Il cosiddetto gioco di parole sosia-socium non è davvero tale (non credo proprio che -UM finale si pronunciasse come -A): si tratta semplicemente di un tentativo di rettifica da parte del personaggio che prima dice di essere Sosia, poi si corregge. Un qui pro quo che non dimostra proprio nulla: un guitto è maestro nel confondere l'interlocutore anche con trovate grottesche. Al massimo potrebbe trattarsi, ma è tutto da dimostrare, di una pronuncia italica assibilata in voga in alcuni registri volgari che in nessun caso possono essere ritenuti antenati delle attuali lingue romanze.
Ho letto bene, Antares, solo che non sono d'accordo con quel che affermi e sul tuo schema ho pietosamente taciuto.
La mutazione consonantica non c'entra nulla con i nomi toscani di origine longobarda dell'VIII secolo, perché nessuno lo parlava più il longobardo, nemmeno la piccolissima élite dominante ormai latinizzata. Ma tu sei di diverso parere.
Spiegare le forme del verbo parcere (parco, parcis, peperci/PARSI, PARSUM, parcere) è difficile con la restituta, come giustificare le doppie forme parcimonia e parsimonia, testimonianze dirette della C di cece (visto che ti piace...). Ma tu sei di diverso parere.
Come vuoi.
zilc
Lo dico ad Antares, la posta del cuore.
Dimenticavo Ulfila! Era Cappadoco e all'epoca della fondazione della nuova capitale dell'impero aveva 19 anni, quando gli imperatori risiedevano a Nicomedia (Izmit, in Turchia) fin dai tempi della Tetrarchia (Diocleziano imp. dal 284 al 305) . Quella K in Kaisar ti dice qualcosa o per te viene dal latino? Sorvoliamo pure per ora su Plutarco (nato nel 46 dc), del quale si cita solo (perché nella fantasia della restituta non esiste il suono della V) Oualerios per Valerius, senza maliziosamente mai citare le alternanze Νέρουα, Νέρβα; Σεουῆρος, Σεβῆρος e altre; eppoi, ancor peggio, su Polibio. Se vorrai ti dirò, se non avrai paura dei dati nudi e crudi che distruggono le tue certezze fondate soltanto sull'autorevolezza. Comunque già con Plutarco siamo fuori dai termini della cosiddetta pronunzia classica. In sostanza dire Kikero per Cicero è una bischerata.
Cerca di stare bene e pensa alla prostata
Zilc, adesso la mia pazienza è giunta davvero al limite. I tuoi escrementi concettuali d'ora in poi li vai a depositare da qualche altra parte. Quindi ti espello da questo spazio, perché se uno viene a casa mia a defecare ho il diritto di sbatterlo fuori a calci.
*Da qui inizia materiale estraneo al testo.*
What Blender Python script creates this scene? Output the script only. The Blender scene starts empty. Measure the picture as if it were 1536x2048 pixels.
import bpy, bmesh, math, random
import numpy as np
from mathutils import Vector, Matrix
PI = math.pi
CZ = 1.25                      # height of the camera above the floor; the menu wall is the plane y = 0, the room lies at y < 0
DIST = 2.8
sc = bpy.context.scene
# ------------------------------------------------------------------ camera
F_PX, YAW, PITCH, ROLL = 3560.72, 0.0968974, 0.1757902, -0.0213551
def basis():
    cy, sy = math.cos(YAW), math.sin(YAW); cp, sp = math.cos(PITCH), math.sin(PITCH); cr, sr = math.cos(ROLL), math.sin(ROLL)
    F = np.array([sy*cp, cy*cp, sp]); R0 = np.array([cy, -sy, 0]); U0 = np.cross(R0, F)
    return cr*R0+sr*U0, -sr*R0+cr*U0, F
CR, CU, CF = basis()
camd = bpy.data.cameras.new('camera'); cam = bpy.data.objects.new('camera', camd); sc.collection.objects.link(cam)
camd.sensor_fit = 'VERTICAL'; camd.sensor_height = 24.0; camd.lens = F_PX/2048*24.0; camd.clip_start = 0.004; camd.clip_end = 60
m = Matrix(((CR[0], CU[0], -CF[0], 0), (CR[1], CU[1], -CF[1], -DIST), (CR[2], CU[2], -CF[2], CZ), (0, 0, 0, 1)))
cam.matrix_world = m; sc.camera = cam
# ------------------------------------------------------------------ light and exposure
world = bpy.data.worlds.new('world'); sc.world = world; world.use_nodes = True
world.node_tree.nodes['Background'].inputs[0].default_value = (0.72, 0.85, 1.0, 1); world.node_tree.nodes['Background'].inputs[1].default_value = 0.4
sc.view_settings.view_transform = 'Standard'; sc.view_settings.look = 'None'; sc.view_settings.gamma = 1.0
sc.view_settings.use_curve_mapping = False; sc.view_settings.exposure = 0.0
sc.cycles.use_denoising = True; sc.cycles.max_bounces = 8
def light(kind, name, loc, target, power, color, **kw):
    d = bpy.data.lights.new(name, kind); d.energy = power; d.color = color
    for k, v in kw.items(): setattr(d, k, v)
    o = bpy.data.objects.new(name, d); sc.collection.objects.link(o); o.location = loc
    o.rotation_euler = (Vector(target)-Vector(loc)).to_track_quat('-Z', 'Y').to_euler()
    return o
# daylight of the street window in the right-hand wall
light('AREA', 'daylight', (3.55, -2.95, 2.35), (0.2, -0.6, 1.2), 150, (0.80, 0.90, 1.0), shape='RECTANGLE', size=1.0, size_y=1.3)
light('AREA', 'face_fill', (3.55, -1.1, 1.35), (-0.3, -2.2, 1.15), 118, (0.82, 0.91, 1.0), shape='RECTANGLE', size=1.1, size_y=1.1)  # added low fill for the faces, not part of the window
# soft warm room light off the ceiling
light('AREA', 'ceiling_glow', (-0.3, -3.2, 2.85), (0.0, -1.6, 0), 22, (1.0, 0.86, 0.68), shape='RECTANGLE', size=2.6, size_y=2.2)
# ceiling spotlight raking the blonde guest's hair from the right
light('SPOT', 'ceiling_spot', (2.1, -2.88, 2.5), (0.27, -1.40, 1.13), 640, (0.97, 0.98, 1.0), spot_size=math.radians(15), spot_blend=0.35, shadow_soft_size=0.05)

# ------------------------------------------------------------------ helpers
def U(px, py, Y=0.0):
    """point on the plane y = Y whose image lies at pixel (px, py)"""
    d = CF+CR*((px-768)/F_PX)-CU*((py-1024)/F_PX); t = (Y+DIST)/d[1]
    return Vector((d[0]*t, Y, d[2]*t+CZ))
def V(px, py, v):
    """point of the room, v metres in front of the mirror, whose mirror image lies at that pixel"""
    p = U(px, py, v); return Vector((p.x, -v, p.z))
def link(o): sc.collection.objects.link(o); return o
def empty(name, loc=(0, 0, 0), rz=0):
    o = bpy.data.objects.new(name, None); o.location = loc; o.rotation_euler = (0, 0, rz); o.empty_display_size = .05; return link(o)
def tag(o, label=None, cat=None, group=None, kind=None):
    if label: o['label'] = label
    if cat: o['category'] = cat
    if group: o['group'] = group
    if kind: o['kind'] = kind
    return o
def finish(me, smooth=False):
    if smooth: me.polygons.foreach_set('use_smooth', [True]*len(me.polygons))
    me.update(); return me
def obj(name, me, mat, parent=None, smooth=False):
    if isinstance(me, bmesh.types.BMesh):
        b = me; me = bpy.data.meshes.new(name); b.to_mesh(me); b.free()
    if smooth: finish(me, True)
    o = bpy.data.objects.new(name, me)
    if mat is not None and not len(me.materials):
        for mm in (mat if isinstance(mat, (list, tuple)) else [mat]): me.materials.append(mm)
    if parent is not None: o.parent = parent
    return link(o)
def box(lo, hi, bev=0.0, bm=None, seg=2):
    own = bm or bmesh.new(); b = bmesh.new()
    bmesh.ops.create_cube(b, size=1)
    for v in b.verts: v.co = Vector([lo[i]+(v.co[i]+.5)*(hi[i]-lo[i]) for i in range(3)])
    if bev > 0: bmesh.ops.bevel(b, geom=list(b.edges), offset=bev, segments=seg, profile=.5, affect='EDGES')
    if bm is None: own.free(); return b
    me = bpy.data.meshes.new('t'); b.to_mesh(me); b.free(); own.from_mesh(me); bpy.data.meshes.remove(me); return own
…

Delle tue false e ridicole argomentazioni mi occuperò tramite post: ovviamente posso ribattere a ogni tua singola parola, ma non in questa sede e non adesso. Non intendo avere alcun dialogo diretto con uno come te, dato che il tuo solo fine è inquinare la conoscenza. Dedicati alla coltura della cicerchia e mangiane un piatto ogni giorno.